### [Requirement]
Take the lines of the data below from the very first through the line containing "return max((Vector(a) - Vector(pts[0])).length" and output them exactly, pictures excluded.

**** Given data

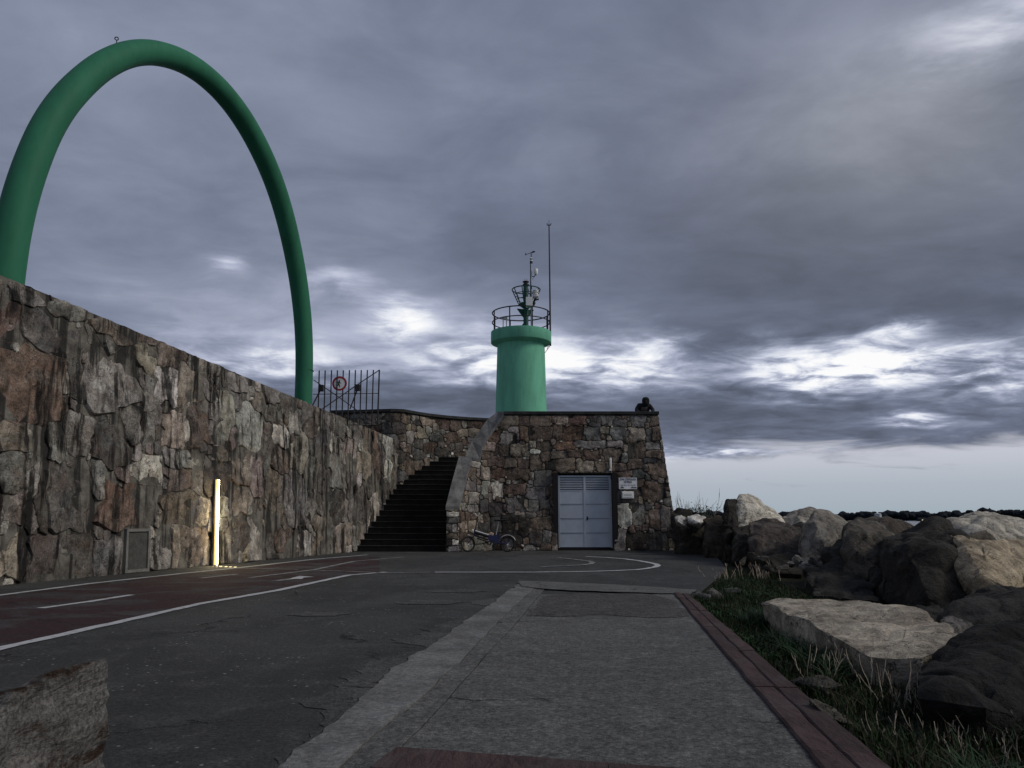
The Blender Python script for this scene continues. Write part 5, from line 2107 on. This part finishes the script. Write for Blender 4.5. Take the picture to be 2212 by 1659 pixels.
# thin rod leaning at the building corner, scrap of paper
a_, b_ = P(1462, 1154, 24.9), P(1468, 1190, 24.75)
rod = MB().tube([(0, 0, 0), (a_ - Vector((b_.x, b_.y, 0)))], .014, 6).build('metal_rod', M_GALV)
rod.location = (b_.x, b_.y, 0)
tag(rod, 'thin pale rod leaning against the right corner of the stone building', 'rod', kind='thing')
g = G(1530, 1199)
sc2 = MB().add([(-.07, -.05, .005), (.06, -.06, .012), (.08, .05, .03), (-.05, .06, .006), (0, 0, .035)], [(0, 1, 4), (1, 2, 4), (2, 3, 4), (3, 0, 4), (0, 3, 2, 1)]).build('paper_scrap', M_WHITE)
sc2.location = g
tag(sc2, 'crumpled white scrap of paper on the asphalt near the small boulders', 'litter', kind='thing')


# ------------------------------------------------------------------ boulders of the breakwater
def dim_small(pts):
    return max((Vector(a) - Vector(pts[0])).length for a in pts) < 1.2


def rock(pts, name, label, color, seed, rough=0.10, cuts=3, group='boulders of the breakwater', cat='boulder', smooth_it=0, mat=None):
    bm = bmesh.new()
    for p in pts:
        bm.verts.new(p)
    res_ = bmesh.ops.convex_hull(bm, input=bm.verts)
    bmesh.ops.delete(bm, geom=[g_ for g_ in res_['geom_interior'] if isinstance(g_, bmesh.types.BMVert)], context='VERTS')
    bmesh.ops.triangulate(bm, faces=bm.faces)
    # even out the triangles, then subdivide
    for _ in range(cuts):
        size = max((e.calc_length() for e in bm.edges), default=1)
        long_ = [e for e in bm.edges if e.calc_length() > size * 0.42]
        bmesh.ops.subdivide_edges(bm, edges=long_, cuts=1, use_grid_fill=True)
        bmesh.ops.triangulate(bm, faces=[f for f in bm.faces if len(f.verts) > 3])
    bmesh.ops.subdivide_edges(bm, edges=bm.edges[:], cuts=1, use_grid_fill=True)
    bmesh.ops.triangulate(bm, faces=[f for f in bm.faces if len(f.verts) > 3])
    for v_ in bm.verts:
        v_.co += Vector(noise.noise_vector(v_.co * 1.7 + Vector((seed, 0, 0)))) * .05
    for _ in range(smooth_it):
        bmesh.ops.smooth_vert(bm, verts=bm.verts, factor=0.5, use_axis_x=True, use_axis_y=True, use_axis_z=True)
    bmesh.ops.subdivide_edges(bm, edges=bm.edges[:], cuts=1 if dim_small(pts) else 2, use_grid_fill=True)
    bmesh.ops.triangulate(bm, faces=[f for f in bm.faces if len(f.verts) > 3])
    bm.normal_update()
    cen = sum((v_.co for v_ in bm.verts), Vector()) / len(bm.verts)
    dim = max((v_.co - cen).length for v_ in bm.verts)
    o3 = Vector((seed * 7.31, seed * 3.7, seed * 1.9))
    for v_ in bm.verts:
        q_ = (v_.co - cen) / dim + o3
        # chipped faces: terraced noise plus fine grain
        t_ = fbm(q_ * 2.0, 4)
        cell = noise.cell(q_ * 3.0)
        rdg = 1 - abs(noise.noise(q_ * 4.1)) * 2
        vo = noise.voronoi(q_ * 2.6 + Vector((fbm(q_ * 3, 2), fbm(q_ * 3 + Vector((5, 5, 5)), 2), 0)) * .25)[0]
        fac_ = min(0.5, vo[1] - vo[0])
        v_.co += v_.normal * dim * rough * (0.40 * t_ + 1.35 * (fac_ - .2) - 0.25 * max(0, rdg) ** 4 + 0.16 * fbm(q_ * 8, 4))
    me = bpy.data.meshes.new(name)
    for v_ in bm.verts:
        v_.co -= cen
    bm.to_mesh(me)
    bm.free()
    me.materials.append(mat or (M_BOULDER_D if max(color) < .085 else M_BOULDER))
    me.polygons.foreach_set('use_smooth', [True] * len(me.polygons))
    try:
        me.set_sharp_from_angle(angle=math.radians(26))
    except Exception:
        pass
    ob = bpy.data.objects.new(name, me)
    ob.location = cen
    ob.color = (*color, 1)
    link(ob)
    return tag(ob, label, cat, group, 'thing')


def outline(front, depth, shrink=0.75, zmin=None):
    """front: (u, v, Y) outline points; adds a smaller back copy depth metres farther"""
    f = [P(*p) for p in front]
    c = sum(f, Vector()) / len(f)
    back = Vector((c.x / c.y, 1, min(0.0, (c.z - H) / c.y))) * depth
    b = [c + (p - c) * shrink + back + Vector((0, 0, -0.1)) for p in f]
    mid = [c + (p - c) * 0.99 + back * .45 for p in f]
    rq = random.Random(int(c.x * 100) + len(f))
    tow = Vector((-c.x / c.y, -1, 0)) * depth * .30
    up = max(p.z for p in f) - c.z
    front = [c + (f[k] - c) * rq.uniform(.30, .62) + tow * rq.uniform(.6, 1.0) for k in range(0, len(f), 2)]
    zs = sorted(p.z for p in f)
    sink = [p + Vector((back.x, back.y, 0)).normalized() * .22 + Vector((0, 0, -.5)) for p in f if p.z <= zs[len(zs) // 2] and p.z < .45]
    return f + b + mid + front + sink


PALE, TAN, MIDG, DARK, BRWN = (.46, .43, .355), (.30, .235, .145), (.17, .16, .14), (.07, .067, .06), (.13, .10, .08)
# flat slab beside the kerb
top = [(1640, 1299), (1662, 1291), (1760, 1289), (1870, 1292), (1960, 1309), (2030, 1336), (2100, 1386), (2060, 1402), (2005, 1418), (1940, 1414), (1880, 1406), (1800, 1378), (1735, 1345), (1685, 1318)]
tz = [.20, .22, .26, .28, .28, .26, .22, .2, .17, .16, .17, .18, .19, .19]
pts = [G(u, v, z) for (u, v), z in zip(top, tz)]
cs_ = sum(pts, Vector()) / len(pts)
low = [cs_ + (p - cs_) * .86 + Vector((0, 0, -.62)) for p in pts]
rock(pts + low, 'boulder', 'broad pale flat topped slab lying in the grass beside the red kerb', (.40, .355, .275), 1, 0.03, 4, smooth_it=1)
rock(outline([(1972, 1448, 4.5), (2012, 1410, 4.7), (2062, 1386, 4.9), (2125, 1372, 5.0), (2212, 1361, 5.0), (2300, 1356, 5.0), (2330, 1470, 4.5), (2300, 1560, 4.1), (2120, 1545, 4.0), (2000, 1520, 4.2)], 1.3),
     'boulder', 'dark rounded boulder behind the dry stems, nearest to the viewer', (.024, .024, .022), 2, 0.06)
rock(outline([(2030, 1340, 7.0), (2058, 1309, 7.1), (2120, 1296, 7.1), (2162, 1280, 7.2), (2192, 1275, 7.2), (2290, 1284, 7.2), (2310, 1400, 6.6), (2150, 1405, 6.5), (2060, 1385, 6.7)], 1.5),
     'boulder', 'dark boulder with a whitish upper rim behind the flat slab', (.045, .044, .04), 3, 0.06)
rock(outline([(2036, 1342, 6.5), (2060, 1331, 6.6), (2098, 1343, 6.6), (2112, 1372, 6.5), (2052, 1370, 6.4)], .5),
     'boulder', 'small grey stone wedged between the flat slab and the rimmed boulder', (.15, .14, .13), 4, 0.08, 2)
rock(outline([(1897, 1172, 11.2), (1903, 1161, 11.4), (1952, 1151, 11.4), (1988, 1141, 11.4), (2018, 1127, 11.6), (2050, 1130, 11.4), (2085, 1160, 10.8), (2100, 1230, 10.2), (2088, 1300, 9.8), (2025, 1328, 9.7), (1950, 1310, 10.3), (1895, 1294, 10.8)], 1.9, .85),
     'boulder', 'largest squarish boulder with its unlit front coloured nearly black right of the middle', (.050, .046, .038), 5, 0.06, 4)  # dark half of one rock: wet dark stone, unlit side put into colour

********

### [Answer]
The Blender Python script for this scene continues. Write part 5, from line 2107 on. This part finishes the script. Write for Blender 4.5. Take the picture to be 2212 by 1659 pixels.
# thin rod leaning at the building corner, scrap of paper
a_, b_ = P(1462, 1154, 24.9), P(1468, 1190, 24.75)
rod = MB().tube([(0, 0, 0), (a_ - Vector((b_.x, b_.y, 0)))], .014, 6).build('metal_rod', M_GALV)
rod.location = (b_.x, b_.y, 0)
tag(rod, 'thin pale rod leaning against the right corner of the stone building', 'rod', kind='thing')
g = G(1530, 1199)
sc2 = MB().add([(-.07, -.05, .005), (.06, -.06, .012), (.08, .05, .03), (-.05, .06, .006), (0, 0, .035)], [(0, 1, 4), (1, 2, 4), (2, 3, 4), (3, 0, 4), (0, 3, 2, 1)]).build('paper_scrap', M_WHITE)
sc2.location = g
tag(sc2, 'crumpled white scrap of paper on the asphalt near the small boulders', 'litter', kind='thing')


# ------------------------------------------------------------------ boulders of the breakwater
def dim_small(pts):
    return max((Vector(a) - Vector(pts[0])).length for a in pts) < 1.2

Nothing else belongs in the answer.